There is more than enough blame to go around for this colossal abuse of federal money. In the initial legislation, the feds required that districts set aside up to 20 percent of their Title I federal funds for tutoring. Title I dollars support programs for low-income students. But in that founding legislation, Congress failed to build in oversight provisions.

At the state level, the Department of Education reviewed applications from vendors, then vetted them for the state's stamp of approval. Parents could then select from the state list. But too many of those "approved" vendors didn't help kids progress academically. Minnesota was among 30 states that did nothing to rank or grade the providers and offered no data on tutor performance.

That failure was well-documented in a recent a three-part Star Tribune series. Reporters Jeffrey Meitrodt and Daarel Burnette described how many companies in the federal Supplemental Educational Services (SES) tutoring program charged for missed appointments and had long service delays. In the Twin Cities, thousands of students quit the programs without completing any lessons, and many struggled to communicate online with tutors from foreign countries.

The reporters found that at least 21 tutoring services that operated in Minnesota were caught seeking payment without providing documentation of work performed.

Local school district officials say their hands were tied and that they had to cut checks to even the worst providers. Under the law, parents chose tutoring services without any help or recommendations from their local districts. Some district officials knew the tutoring was ineffective and cut off contracts with bad actors. But others could have done more to keep dollars from flowing into the hands of questionable providers.

And the state Department of Education certainly could have done more to follow up over 10 years.

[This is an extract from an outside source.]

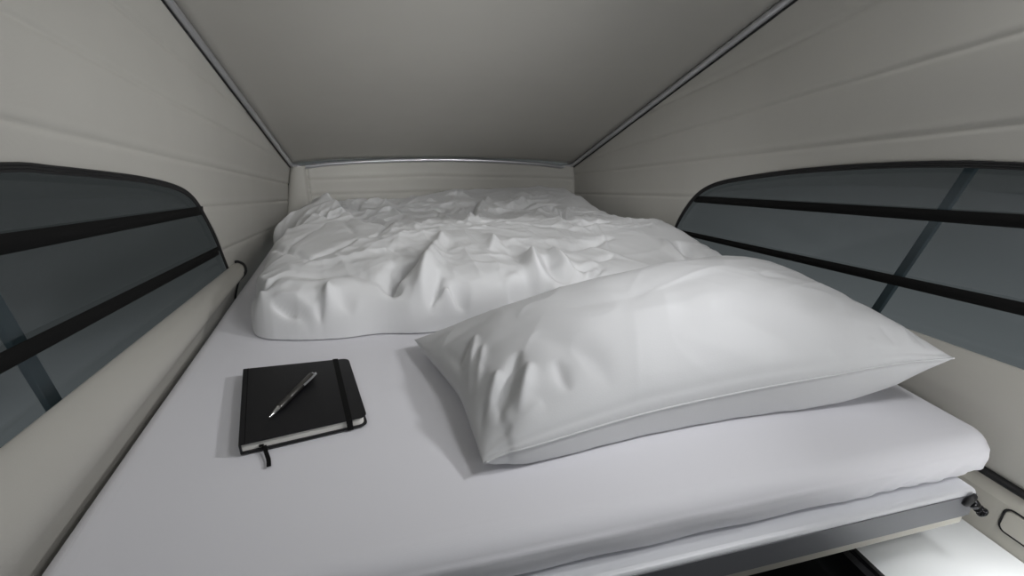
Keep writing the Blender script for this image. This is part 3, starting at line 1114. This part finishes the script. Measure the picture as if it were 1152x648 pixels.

Other states did a better job of assessing services and giving families more direction.

Current state education officials say most of the fraud and waste occurred during the previous administration. They say the SES was one of the primary reasons they applied for and received a NCLB waiver to drop SES. (See the commentary on the opposite page.) And Education Commissioner Brenda Cassellius said she is working with other state officials to determine whether some of the funds spent on poor tutoring service can be recovered.

Now that Minnesota has a waiver from some NCLB mandates, many districts are expected to drop SES. However, just as this decade-long experience revealed program failures, there were also some bright spots. Unless federal or state law again requires tutoring (as some states have done), in the future individual school districts will decide whether to offer the service.

Minneapolis schools officials say students can benefit greatly from outside coaching -- when it is done well. That's why they'll continue to offer the service with providers that meet rigorous requirements and have demonstrated success. Research shows that tutoring works when students receive a minimum of 40 hours of tutoring a year and when the service is well coordinated with classroom lessons.

Extra coaching for students isn't a bad idea -- when it's effective. In the future, only highly successful, quality providers should win public contracts to tutor Minnesota kids.